Al Senato francese ha risposto ufficialmente il governo di Baku che, come ritorsione, ha intimato a tutte le società francesi, compresa la Total, di lasciare immediatamente il Paese. A fronte di questa situazione l’Assemblea Parlamentare del Consiglio d’Europa ha deliberato di non ratificare le credenziali per l’ammissione al consenso presentate proprio dalla delegazione dell’Azerbaigian, sempre come ritorsione alla violenta e sistematica persecuzione in corso ai danni degli armeni. Secondo Baku queste pressioni occidentali sarebbero una prova della “attuale insopportabile atmosfera di razzismo e islamofobia che si respira nell’Europa occidentale”.
Un fantastico rovesciamento della realtà per cui coloro che difendono gli armeni, vittime di un’occupazione illegale del loro territorio, si ritrovano sul banco degli imputati, dalla parte del torto e in un certo senso in quella di oppressori dei paesi islamici.
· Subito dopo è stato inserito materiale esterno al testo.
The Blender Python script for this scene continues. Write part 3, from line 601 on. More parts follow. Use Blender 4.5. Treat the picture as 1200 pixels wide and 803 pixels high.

La situazione nel Caucaso ci offre un altro elemento delicato di un contesto internazionale sempre più complesso da capire e da gestire. Sicuramente “qualcuno”, in un momento storico in cui i riflettori delle attenzioni mondiali sono concentrate in Ucraina e a Gaza, “qualcuno”, dicevamo, sta cercando di concretizzare dei colpi di mano, sperando di passare inosservato anche a causa della nostra troppo frequente distrazione… da sonnambuli!
Noi europei dobbiamo continuare a sostenere che tutte le culture e tutte le etnie debbano essere ugualmente accettate e valorizzate, senza abusi o violenze da parte di chicchessia. Dobbiamo evitare di dare l’impressione… più che giustificata, di essere indifferenti rispetto alle stragi che abitualmente si verificano nel mondo, anche per ragioni religiose. Gli azeri hanno compreso questo nostro vulnus e ne stanno approfittando!
Vi abbiamo descritto, seppure in sintesi, tre casi concreti di crisi internazionali che si stanno implementando nel totale silenzio dei paesi occidentali. Salvo qualche giornalista particolarmente attento, nessun media si occupa più di cosa stia succedendo in Georgia, in Birmania o nell’Azerbaigian ai danni degli armeni. Sorge spontaneo un interrogativo: ma cosa ci sta a fare l’ONU se non vigila e interviene proprio in queste situazioni di rischio o di certezza di conflitti militari?
Cosa aspetta il segretario Gutierrez a prendere una posizione formale nei confronti di coloro che stanno violando il diritto internazionale oppure stanno perseguitando minoranze etniche o religiose con tragici eccidi? C’è un dibattito aperto nel mondo sulla reale utilità della carta delle Nazioni Unite in un contesto complesso come quello attuale: questa latitanza dell’ONU non aiuta certo a ribadirne l’utilità ed essenzialità che sicuramente è stata fondamentale per tutto il periodo della guerra fredda.